Hay muchas formas de
viajar que no implican un movimiento físico. Viajamos cuando leemos
un libro que nos transporta lejos, vemos una película que nos
muestra lugares distantes, escuchamos una música desconocida o
probamos un plato extranjero. Viajamos cuando algo cambia en nuestro
interior. Muchos de los viajes que recuerdo con cariño se producen
cuando recibo alguna visita, uno de los grandes placeres de todo
expatriado. Entonces la ciudad en que resido, que la vida cotidiana
suele despojar de su verdadero interés, cambia por completo. La
redescubro a través de los ojos de familiares y amigos. Me sorprendo
al apreciar cosas que había pasado por alto y compruebo cuán
especial es cualquier rincón del mundo, por anodino que a simple
vista pueda parecer.
Las personas son, sin
excepción, lo que más echamos de menos. Cuando llegamos a una nueva
ciudad no tardamos en vender sus encantos a nuestros seres queridos.
Intentamos atraerles, motivarles para realizar un siempre estimulante
viaje, tenerles durante unos días a nuestro lado y mostrarles lo que
tanto nos ha cautivado en el lejano lugar en que vivimos. Les decimos
dónde tienen una segunda casa y hasta les enseñamos fotos de la
habitación para invitados. Pero el tiempo pasa, añoramos su
compañía y vemos cómo esas esperadas visitas tardan en llegar.
Unos vendrán antes que otros, pues hacer un viaje no siempre es
fácil y encontrar el tiempo y el dinero necesarios costará más de
lo previsto. El momento acabará llegando, al fin les veremos en un
contexto al que no están acostumbrados y nos sentiremos halagados
por ser la meta de un largo periplo.
Nuestro propio viaje
habrá empezado, aunque el lugar en que nos encontremos no haya
cambiado.
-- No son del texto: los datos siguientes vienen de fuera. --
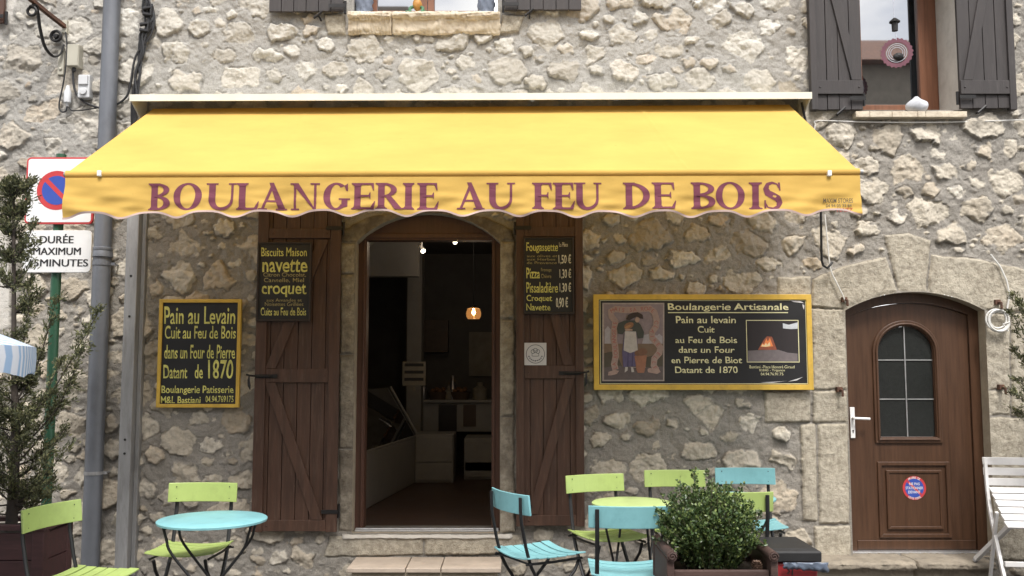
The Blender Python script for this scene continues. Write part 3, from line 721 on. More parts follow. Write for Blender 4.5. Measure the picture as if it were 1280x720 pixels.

Impulsados por su curiosidad y ganas de visitar nuevos
sitios, buscaremos barrios que nosotros tampoco conozcamos, sin dejar
de mostrarles los rincones más turísticos y los que han dejado un
mejor recuerdo en nuestra memoria. Iremos a nuevos restaurantes para
degustar la comida local y nos haremos fotos frente a monumentos que
diariamente vemos. Nos esforzaremos para que esos instantes sean
inolvidables, incluso si cualquier visita nos recuerda que poco
importa el lugar en que nos encontremos o los complicados planes que
hagamos, porque lo principal es siempre la compañía que tengamos.
Al final esa ansiada visita pasará mucho más rápido de lo que
deseamos, como todo lo que se espera con ilusión y se disfruta con
pasión.
Y cuando ellos se van,
vemos las cosas de otra manera, como si una nueva luz lo bañara todo
y cambiara el color de lo que ya conocemos. Aunque ese efecto no dure
todo el tiempo que nos gustaría, siempre podremos buscar entre
nuestros recuerdos y revivir el momento que lo cambió todo. También
es un principio válido para quien no ha tenido la oportunidad de
vivir en una ciudad distinta de la que le vio nacer. La presencia de
un extranjero ayuda a recuperar el interés hacia todo lo que nunca
nos hemos cuestionado porque siempre ha formado parte de nuestro
paisaje. Un turista hace una foto y giramos instintivamente la cabeza
para ver cuál es el centro de su interés. Así es como yo mismo he
mostrado a mis amigos franceses detalles de sus ciudades que incluso
ellos desconocían, transmitiéndoles una curiosidad que creían
haber perdido.
Yo también he visitado a
más de un emigrante, pues es una de las ventajas de tener amigos
perdidos por el mundo. Es la oportunidad de conocer nuevas ciudades
desde dentro e ir más allá de una superficial guía de viajes para
coger la mano de quien las vive día a día. Son momentos intensos,
que juntan las ganas de ver a un ser querido y de recuperar el tiempo
perdido con las de comprobar cómo es su vida cotidiana, visitar un
lugar desconocido y aprender cuanto podamos de él.
Hay mucha gente que
visita con frecuencia nuevos países, pero que en realidad nunca
viaja. Son personas que no se impregnan lo suficiente de los lugares
que recorren, no aprenden de ellos y no respiran su atmósfera. Si su
mentalidad no cambia, si no empatizan con lo que ven, la vuelta a sus
casas se convierte en un acto de rutina que no les aporta nada nuevo.
Viajar supone cambiar los ojos con que habitualmente vemos el mundo.
Y esos viajes son los que más me gustan, pues no necesitan ni muchos
preparativos, ni mucho dinero y los podemos emprender en cualquier
momento. Sólo requieren la voluntad de ver las cosas de otra manera.